The paler blush pink of Centifolia Rosa Fantin-Latour was more delicate, the scent as exquisite as the beautiful furled petals of the roses.


Constance Spry was outstanding



 - huge blooms like pink waterlilies held upright on strong growth.


This rose is growing outside the front door of La Petite Maison, but although it is healthy and undoubtedly beautiful, it flowers only once in June and so I am tempted to replace it with a smaller flowered climbing rose, that flowers repeatedly.

A long-flowering clematis grow through it to combat this problem, but with so many other gorgeous roses to choose from, I am undecided as to whether the brief monthly beauty of Constance Spry is just a luxurious waste that doesn't compensate for the eleven remaining months without flowering.




David Austin's rose Mortimer Sackler caught my eye. The almost thornless dark stems and foliage is as graceful and attractive as the soft pink roses.  




Crimson / purple Gallica Rose Charles de Mills is a must have on my list of plants for the garden. 


Reine des Violettes is also on my list, but today although the roses were pretty, they were sparse and I was briefly tempted to take it off the list and replace it with Madame Isaac Perier.

But then again, maybe I shall just get both! 

I was not alone - a little bunny appeared from below the bushes, nibbling at the grass in front of me.  



A movement distracted him and he turned and hopped unhurriedly back towards the shelter of the bushes, his little white tail bobbing up and down behind him.



My walk amongst the roses and the statuesque trees did me good, grounding me and reconnecting me again with nature. 

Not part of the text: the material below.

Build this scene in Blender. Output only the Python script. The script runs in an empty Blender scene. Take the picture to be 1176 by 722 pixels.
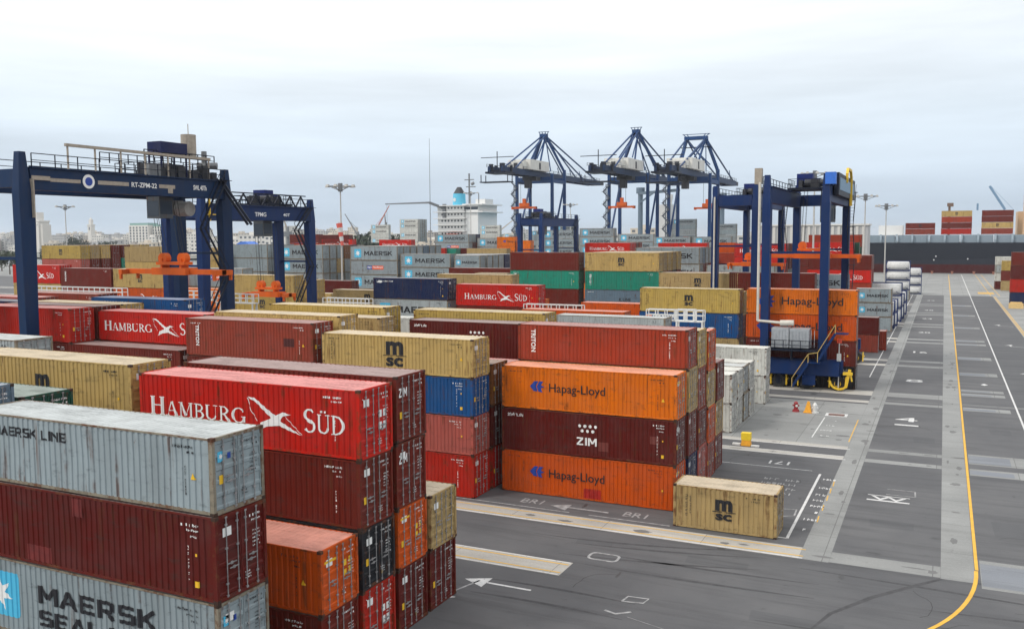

Looking at the roses as part of the landscape was revitalising, and made me realise that with the pressure of taking on so much all the time and trying to get everything "exactly right", I have become weighed down; my mind stuck, fixated on small things, meaning that I have been incapable of standing back and feeling relaxed and free enough to refocus in order to see the big picture!